Mais cette liberté n’est qu’apparente. Les tendances sont plus que jamais encadrées par les algorithmes, qui favorisent les contenus conformes aux formats populaires. L’utilisateur, pour être visible, imite les codes dominants. L’originalité devient un risque, l’imitation une stratégie. Le succès dépend moins du talent que de l’alignement avec la “bonne” trend, au bon moment. Ainsi, les vidéos “Get Ready With Me” ou “That Girl” imposent des normes de beauté, de productivité et de mode de vie qu’il faut suivre pour “plaire”.
Derrière la créativité, il y a donc la recherche de validation : likes, vues, commentaires. Ne pas participer, c’est disparaître du flux. Les filtres beauté, les esthétiques “clean girl” ou “coquette” traduisent ce besoin d’appartenir à un groupe numérique qui valorise la conformité plus que la singularité. La créativité devient alors une performance sociale, un moyen de se fondre dans la tendance plutôt que de s’en démarquer.
Les « anti trends », à contre-courant
« Il voulait s’asseoir 30 secondes, il s’est assis 20 ans 30 secondes». C’est ainsi que certains créateurs détournent les codes. Les “anti-trends”, qui parodient ou ratent volontairement les vidéos populaires, moquent l’uniformisation et rappellent qu’il est possible de jouer avec les règles. D’autres adaptent les trends à leur culture, leur humour ou leur quotidien, prouvant qu’il existe encore des marges de liberté face à l’algorithme. Ces résistances discrètes redonnent un sens authentique à la création numérique.

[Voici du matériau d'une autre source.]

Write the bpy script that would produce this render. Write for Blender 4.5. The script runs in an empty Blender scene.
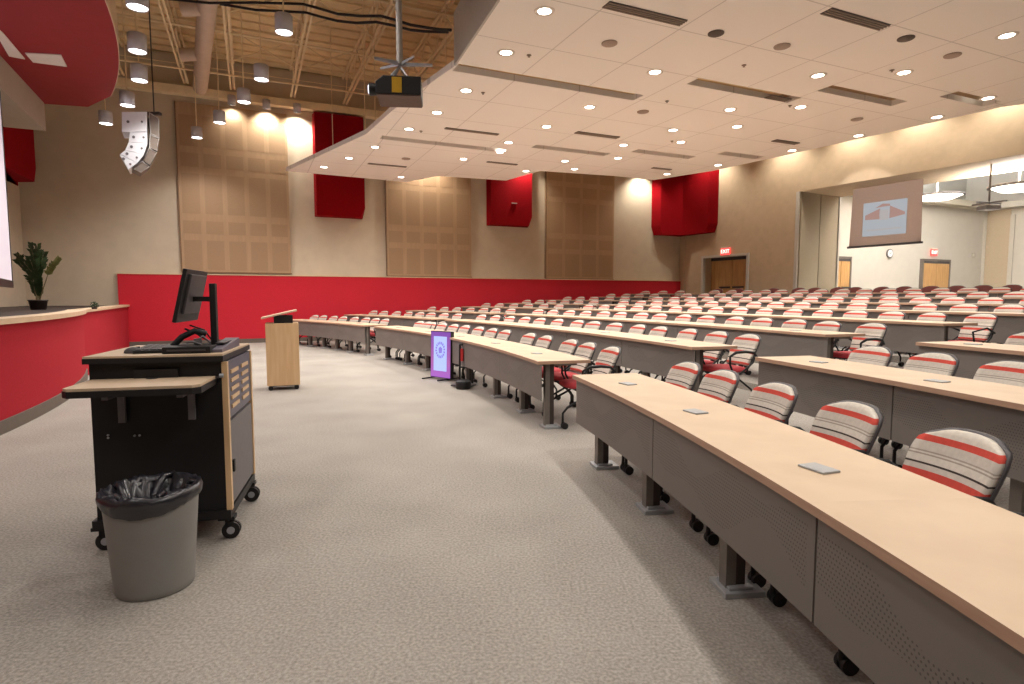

Les trends sont donc ambivalentes, elles libèrent la parole mais imposent des normes implicites. Elles reflètent une société obsédée par la visibilité, où la créativité ne s’exprime plus totalement librement, mais sous le regard constant des autres. Peut-être qu’au fond, la vraie originalité sur les réseaux n’est plus de suivre la dernière trend… mais d’oser ne pas la faire.